Beijing, August 26:

European and Chinese negotiators held a second day of talks today aimed at producing a new agreement on textile quotas to replace a deal that has left tons of Chinese-made garments stranded at European ports, an official said. There was no immediate word of any progress in the first day of talks yesterday.

The talks yesterday were “constructive and friendly,” said Michael Jennings, a spokesman for the European Union (EU) office in Beijing. Jennings said he had no details.
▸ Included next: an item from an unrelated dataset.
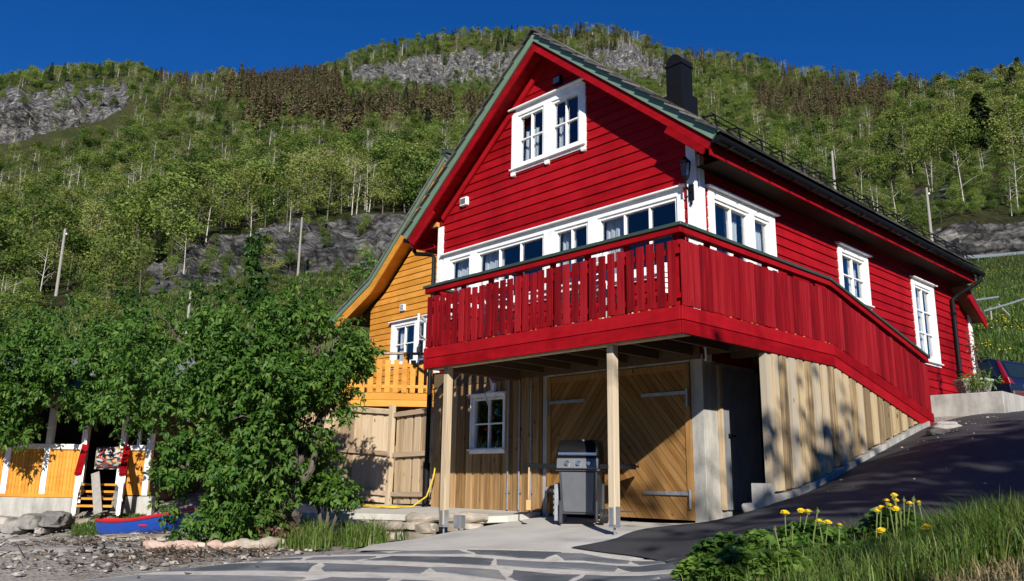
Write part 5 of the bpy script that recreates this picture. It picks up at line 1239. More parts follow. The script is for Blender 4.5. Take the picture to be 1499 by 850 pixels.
# boat
b0, b1 = at_d(148, 779, 14.2), at_d(300, 752, 13.4); b0.z = gz(b0.x, b0.y)+.0; b1.z = gz(b1.x, b1.y)+.0
bt = empty('rowing_boat', ((b0.x+b1.x)/2, (b0.y+b1.y)/2, gz((b0.x+b1.x)/2, (b0.y+b1.y)/2)), 'small blue rowing boat with a red inside pulled up under the bush', 'boat')
bu = (b1-b0); bu.z = 0; bl = bu.length; bu.normalize(); bs = Vector((bu.y, -bu.x, 0)); bz0 = b0.z-.16; bz1 = gz(b1.x, b1.y)+.08
def bsec(t, k, n_=9, off=0):
    w = .36*math.sin(math.pi*min(1, .02+t*.66))**.55; sheer = .29+.10*(1-min(1, t*2.2))**2; keel = .16*max(0, 1-t*3.2)**2
    o = []
    for i in range(n_):
        a = math.pi*i/(n_-1); x = -math.cos(a); zz = sheer-(sheer-keel)*(math.sin(a)**.7)
        o.append(b0+bu*(t*bl*1.15-.06*(1-math.sin(a))*(1 if t < .1 else 0))+bs*(x*(w-off))+Vector((0, 0, zz+off*1.0+.03+(bz1-bz0)*t-b0.z+bz0)))
    return o
ts = np.linspace(0, 1, 16)
m = MB(); vs = [p_ for t in ts for p_ in bsec(t, 0)]; m.add(vs, [(i*9+j, i*9+j+1, (i+1)*9+j+1, (i+1)*9+j) for i in range(15) for j in range(8)]+[tuple(range(15*9, 16*9))])
hu = m.build('hull', M['blue'], bt, smooth='auto', recalc=False)
m = MB(); vs = [p_ for t in ts for p_ in bsec(t, 0, off=.03)]; m.add(vs, [(i*9+j, i*9+j+1, (i+1)*9+j+1, (i+1)*9+j) for i in range(15) for j in range(8)]); m.build('inner_hull', M['boat_red'], bt, smooth='auto', recalc=False)
m = MB()
for e in (0, 8): m.tube([bsec(t, 0)[e]+Vector((0, 0, .015)) for t in ts], .028, 6)
m.build('gunwale', M['boat_red'], bt, smooth='auto')
m = MB(); c = bsec(.5, 0); m.bar(c[0]-Vector((0, 0, .10)), c[8]-Vector((0, 0, .10)), .16, .025); m.build('thwart', M['boat_red'], bt)

# ================================================================== POLES, GUARD RAIL, HILL FENCE
def pole(base, h, r, lab, cross=False, grp=None):
    m = MB(); m.tube([base-Vector((0, 0, 1.5)), base+Vector((0, 0, h))], [r*1.15, r*.8], 10)
    o = empty('utility_pole', tuple(base), lab, 'pole', grp); m.build('shaft', M['pole'], o, smooth='auto')
    if cross:
        c = MB(); t = base+Vector((0, 0, h-.6)); c.lathe(t+RH*.22, [(.08, -.1), (.09, 0), (.03, .1)], 8); c.bar(t, t+RH*.22, .06, .06); c.build('insulator', M['white'], o)
    return o
pole(at_d(80, 446, 95), (446-330)/FPX*95*1.02, .17, 'tall bare wooden pole on the hillside at the far left', True)
pole(at_d(436, 402, 106), (402-314)/FPX*106*1.03, .15, 'slim pale pole in front of the grey rock face left of the gable')
pole(at_d(1222, 275, 80), (275-217)/FPX*80*1.05, .13, 'pale pole without a crossarm rising behind the middle of the snow rail')
pole(at_d(1364, 352, 80), (352-271)/FPX*80*1.05, .14, 'pale pole with a small white insulator above the rear end of the roof', True)
pole(at_d(276, 458, 55), (458-425)/FPX*55, .09, 'short white post standing in the bushes above the big bush')
gr = MB(); P = [at_d(px, py, D) for px, py, D in ((1412, 376, 88), (1450, 374, 90), (1505, 369, 93), (1600, 360, 98), (1700, 352, 104))]
for a, b in zip(P[:-1], P[1:]): gr.bar(a, b, .06, .34)
grd = empty('guard_rail', tuple(P[1]), 'pale steel guard rail along the hillside road at the right edge', 'guard rail'); gr.build('beam', M['galv'], grd)
for i in range(9):
    t = i/8*4*.999; k = int(t); q = P[k].lerp(P[k+1], t-k); m = MB(); m.box(q.x-.05, q.x+.05, q.y+.05, q.y+.12, q.z-.9, q.z+.12); m.build('post', M['galv'], grd)
hf = empty('hill_fence', tuple(at_d(1475, 460, 45)), 'sagging grey rail fence on the flowery slope at the right edge', 'fence')
for seg in (((1440, 455, 44), (1478, 444, 45), (1520, 430, 46), (1600, 405, 48)), ((1420, 440, 45), (1462, 434, 46))):
    m = MB(); q = [at_d(*s_) for s_ in seg]
    for a, b in zip(q[:-1], q[1:]): m.bar(a, b, .05, .09)
    m.build('rail', M['galv'], hf)
for a, b in (((1461, 445, 45), (1478, 462, 44.4)), ((1450, 450, 44.5), (1452, 468, 44.2)), ((1505, 434, 46), (1507, 462, 45.6))):
    m = MB(); m.bar(at_d(*a), at_d(*b), .07, .07); m.build('post', M['pole'], hf)

M['pebbles_mixed'] = noisy('mixed_pebbles', [(.10, .095, .09), (.24, .22, .20), (.42, .39, .35)], scale=3, rough=.9, bump=.2, rnd=.9)
# pebbles, driftweed on the beach
rb = np.random.default_rng(8)
def beach_pts(n, px0, px1, D0, D1):
    px = rb.uniform(px0, px1, n); D = rb.uniform(D0, D1, n); d = np.array(FW)[None]+np.array(RT)[None]*((px-749.5)/FPX)[:, None]; X = np.array(CP)[None]+d*(D/(d@np.array(FH)))[:, None]
    return np.c_[X[:, 0], X[:, 1], gnear(X[:, 0], X[:, 1])]
mb = MB(); P = beach_pts(1500, -150, 480, 8.3, 16.2)
for i, q_ in enumerate(P):
    if -10.8 < q_[0] < -4 and q_[1] > -.3: continue
    s_ = .012+.042*rb.random()**3; mb.rock((q_[0], q_[1], q_[2]+.01), (s_*1.3, s_, s_*.6), i*.13, rb.random()*6, 1, .3)
tag(mb.build('beach_pebbles', M['pebbles_mixed'] if 'pebbles_mixed' in M else M['stone_warm']), 'loose pebbles strewn over the shore gravel', 'pebbles', kind='stuff')
mb = MB()
for cx, cy, D, n_, sp in ((250, 815, 9.9, 420, .55), (300, 820, 9.6, 260, .5), (90, 800, 10.8, 260, .6), (30, 812, 10.2, 200, .5), (200, 800, 12, 160, .5)):
    c = at_d(cx, cy, D)
    for i in range(n_):
        x = c.x+RH.x*rb.normal()*sp*1.6+FH.x*rb.normal()*sp*.5; y = c.y+RH.y*rb.normal()*sp*1.6+FH.y*rb.normal()*sp*.5; z = gz(x, y)+.012+.03*rb.random(); a = rb.random()*6.28; L = .04+.09*rb.random()
        p_ = Vector((x, y, z)); d_ = Vector((math.cos(a), math.sin(a), rb.normal()*.35)); w_ = Vector((-math.sin(a), math.cos(a), rb.normal()*.4))*.012
        mb.add([p_-w_, p_+w_, p_+d_*L+w_*.4, p_+d_*L-w_*.4], [(0, 1, 2, 3)])
tag(mb.build('driftweed', noisy('brown_driftweed', [(.035, .022, .014), (.09, .058, .035), (.17, .12, .075)], scale=9, rough=.9, bump=0, rnd=.8), recalc=False), 'brown dried driftweed in wisps along the paving edge', 'weed', kind='stuff')
mb = MB(); P = beach_pts(420, 1120, 1440, 8.5, 14)
for i, q_ in enumerate(P):
    if q_[0] < .2: continue
    c = math.hypot(q_[0]-.9, q_[1]-6.6)
    if rb.random() > math.exp(-c*.9)+.06: continue
    s_ = .008+.02*rb.random()**2; mb.rock((q_[0], q_[1], q_[2]+.032), (s_, s_, s_*.6), i*.3, 0, 1, .3)
tag(mb.build('loose_grit', M['stone_warm']), 'pale loose grit on the asphalt near the stair foot', 'grit', kind='stuff')

# ================================================================== VEGETATION
def unit(v): return v/np.maximum(1e-9, np.linalg.norm(v, axis=-1, keepdims=True))
def leaf_arrays(c, d, nrm, ln, wd, fold=.18, droop=.0):
    """c base points, d direction, nrm leaf normal, ln length, wd width -> V (n*4), F(n*2 tris)"""
    n = len(c); sd = unit(np.cross(d, nrm)); up = unit(np.cross(sd, d)); ln = ln[:, None]; wd = wd[:, None]
    mid = c+d*ln*.45
    V = np.stack([c, mid-sd*wd*.5+up*wd*fold, c+d*ln-np.array([0, 0, 1])*ln*droop, mid+sd*wd*.5+up*wd*fold], 1).reshape(-1, 3)
    b = np.arange(n)[:, None]*4
    F = np.concatenate([b+np.array([[0, 1, 2]]), b+np.array([[0, 2, 3]])], 1).reshape(-1, 3)
    return V, F
def rdir(n, rng): return unit(rng.normal(size=(n, 3)))
def leaf_obj_mesh(name, V, F, rnd_leaf, mat, org_=(0, 0, 0)):
    return np_mesh(name, V-np.array(org_)[None], F, mat, {'rnd': ('FACE', np.repeat(rnd_leaf, len(F)//len(rnd_leaf)))})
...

A statement from China’s ministry of commerce said that during the meeting yesterday, Beijing ‘expressed its concern’ over textile products being blocked at EU customs.

An agreement in June imposed quotas in an effort to restrain the surging growth in Europe’s imports of low-priced Chinese textiles, which European producers said were threatening thousands of jobs. But the deal resulted in EU governments halting Chinese imports after they reached their limit for this year, leading to a pileup of Chinese-made sweaters, pants, bras and other garments at European ports.

The team from Brussels, led by the director of the EU trade defence Directorate, Fritz-Harald Wenig, was expected to seek changes to the accord that could bring forward 2006 or 2007 quotas to ease the holdup of imports.

“Both sides see their interest in solving this problem as quickly as possible,” said EU spokeswoman Amelia Torres. She didn’t elaborate. The Chinese team is led by Lu Jianhua, director of the commerce ministry’s foreign trade department. China’s textile exports have risen sharply since permanent quotas were abolished at the beginning of this year.